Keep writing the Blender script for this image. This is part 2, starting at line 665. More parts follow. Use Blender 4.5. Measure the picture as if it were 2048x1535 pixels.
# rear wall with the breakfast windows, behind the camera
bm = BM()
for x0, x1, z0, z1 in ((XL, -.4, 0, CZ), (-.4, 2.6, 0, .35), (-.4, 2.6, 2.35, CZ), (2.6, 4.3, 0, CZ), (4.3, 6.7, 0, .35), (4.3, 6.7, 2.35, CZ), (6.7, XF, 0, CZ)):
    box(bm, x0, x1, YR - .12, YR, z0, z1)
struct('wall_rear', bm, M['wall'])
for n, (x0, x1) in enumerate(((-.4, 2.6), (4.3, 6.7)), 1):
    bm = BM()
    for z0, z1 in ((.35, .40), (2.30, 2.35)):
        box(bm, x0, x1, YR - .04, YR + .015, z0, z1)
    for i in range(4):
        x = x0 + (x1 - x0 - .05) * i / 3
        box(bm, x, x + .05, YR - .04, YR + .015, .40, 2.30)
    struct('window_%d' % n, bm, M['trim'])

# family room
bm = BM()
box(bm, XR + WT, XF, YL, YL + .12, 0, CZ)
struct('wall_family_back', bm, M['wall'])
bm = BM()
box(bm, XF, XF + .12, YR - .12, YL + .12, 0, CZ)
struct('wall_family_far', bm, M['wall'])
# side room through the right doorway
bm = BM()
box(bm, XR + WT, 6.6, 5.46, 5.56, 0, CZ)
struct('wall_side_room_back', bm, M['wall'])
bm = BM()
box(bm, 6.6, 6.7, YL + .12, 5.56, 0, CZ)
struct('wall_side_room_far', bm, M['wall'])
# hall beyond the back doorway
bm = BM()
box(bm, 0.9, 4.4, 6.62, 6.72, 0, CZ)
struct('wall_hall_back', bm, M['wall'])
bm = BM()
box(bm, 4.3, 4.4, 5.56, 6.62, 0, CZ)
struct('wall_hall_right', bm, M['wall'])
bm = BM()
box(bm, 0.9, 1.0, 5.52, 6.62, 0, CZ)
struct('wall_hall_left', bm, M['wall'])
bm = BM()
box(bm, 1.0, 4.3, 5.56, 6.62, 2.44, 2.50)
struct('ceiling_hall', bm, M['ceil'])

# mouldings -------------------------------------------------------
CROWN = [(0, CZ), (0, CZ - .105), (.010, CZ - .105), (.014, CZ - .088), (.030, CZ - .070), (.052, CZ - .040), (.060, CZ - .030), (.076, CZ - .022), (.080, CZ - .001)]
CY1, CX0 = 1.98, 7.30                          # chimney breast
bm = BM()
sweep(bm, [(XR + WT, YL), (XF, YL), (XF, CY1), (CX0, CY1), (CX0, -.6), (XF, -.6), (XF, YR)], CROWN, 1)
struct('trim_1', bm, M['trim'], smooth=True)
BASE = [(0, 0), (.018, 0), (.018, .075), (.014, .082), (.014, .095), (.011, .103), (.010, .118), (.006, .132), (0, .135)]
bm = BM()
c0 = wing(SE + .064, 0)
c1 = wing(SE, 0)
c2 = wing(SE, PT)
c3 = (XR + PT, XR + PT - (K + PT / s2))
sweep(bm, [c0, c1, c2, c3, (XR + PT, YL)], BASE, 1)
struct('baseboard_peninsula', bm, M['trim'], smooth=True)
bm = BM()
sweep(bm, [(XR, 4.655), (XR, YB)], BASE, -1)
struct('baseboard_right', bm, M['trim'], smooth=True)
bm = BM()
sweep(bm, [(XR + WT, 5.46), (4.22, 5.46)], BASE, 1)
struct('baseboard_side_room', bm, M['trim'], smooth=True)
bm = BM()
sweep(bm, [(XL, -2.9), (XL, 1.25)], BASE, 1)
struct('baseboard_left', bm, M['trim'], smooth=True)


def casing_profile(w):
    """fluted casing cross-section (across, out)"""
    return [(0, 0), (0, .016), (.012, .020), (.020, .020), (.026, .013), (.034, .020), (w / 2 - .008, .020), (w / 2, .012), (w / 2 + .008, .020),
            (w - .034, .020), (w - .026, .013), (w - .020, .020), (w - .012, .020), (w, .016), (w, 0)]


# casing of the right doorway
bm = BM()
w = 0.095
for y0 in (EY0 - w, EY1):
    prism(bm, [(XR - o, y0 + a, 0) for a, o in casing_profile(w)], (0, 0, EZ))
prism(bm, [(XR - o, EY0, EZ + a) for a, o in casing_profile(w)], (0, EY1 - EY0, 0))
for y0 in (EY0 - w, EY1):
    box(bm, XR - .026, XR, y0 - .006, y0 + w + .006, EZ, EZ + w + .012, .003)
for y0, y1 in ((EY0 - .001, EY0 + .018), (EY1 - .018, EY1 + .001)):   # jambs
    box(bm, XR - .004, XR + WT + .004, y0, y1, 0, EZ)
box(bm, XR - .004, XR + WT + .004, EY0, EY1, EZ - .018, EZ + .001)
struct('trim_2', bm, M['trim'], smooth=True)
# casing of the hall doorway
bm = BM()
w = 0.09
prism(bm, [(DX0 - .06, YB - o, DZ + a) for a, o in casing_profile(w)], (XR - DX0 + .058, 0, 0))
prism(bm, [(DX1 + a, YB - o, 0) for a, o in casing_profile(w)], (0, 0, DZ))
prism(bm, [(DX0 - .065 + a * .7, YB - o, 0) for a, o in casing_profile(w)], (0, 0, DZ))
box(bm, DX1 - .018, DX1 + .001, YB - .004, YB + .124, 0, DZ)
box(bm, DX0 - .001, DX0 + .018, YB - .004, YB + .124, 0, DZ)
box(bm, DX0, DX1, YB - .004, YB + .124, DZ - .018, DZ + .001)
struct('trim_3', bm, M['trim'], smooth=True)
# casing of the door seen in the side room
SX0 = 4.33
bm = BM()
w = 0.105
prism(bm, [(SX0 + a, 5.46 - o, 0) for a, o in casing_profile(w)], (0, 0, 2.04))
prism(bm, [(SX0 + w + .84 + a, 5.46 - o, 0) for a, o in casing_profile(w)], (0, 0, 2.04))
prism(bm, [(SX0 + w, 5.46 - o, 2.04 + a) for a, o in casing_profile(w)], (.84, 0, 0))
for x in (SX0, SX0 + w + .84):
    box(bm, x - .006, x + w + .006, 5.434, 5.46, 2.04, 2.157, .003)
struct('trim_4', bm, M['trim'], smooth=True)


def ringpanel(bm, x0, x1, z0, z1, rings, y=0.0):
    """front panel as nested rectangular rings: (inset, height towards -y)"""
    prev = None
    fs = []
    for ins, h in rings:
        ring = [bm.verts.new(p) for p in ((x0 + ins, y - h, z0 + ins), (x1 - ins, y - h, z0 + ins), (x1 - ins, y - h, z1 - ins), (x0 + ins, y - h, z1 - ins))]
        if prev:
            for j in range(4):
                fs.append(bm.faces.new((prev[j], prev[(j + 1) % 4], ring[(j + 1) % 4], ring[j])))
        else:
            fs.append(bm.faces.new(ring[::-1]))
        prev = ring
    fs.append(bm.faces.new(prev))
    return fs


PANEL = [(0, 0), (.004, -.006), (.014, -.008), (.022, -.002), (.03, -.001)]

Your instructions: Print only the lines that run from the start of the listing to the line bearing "struct('window_%d' % n, bm, M['trim'])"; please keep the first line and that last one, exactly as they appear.

Problem solution:
Keep writing the Blender script for this image. This is part 2, starting at line 665. More parts follow. Use Blender 4.5. Measure the picture as if it were 2048x1535 pixels.
# rear wall with the breakfast windows, behind the camera
bm = BM()
for x0, x1, z0, z1 in ((XL, -.4, 0, CZ), (-.4, 2.6, 0, .35), (-.4, 2.6, 2.35, CZ), (2.6, 4.3, 0, CZ), (4.3, 6.7, 0, .35), (4.3, 6.7, 2.35, CZ), (6.7, XF, 0, CZ)):
    box(bm, x0, x1, YR - .12, YR, z0, z1)
struct('wall_rear', bm, M['wall'])
for n, (x0, x1) in enumerate(((-.4, 2.6), (4.3, 6.7)), 1):
    bm = BM()
    for z0, z1 in ((.35, .40), (2.30, 2.35)):
        box(bm, x0, x1, YR - .04, YR + .015, z0, z1)
    for i in range(4):
        x = x0 + (x1 - x0 - .05) * i / 3
        box(bm, x, x + .05, YR - .04, YR + .015, .40, 2.30)
    struct('window_%d' % n, bm, M['trim'])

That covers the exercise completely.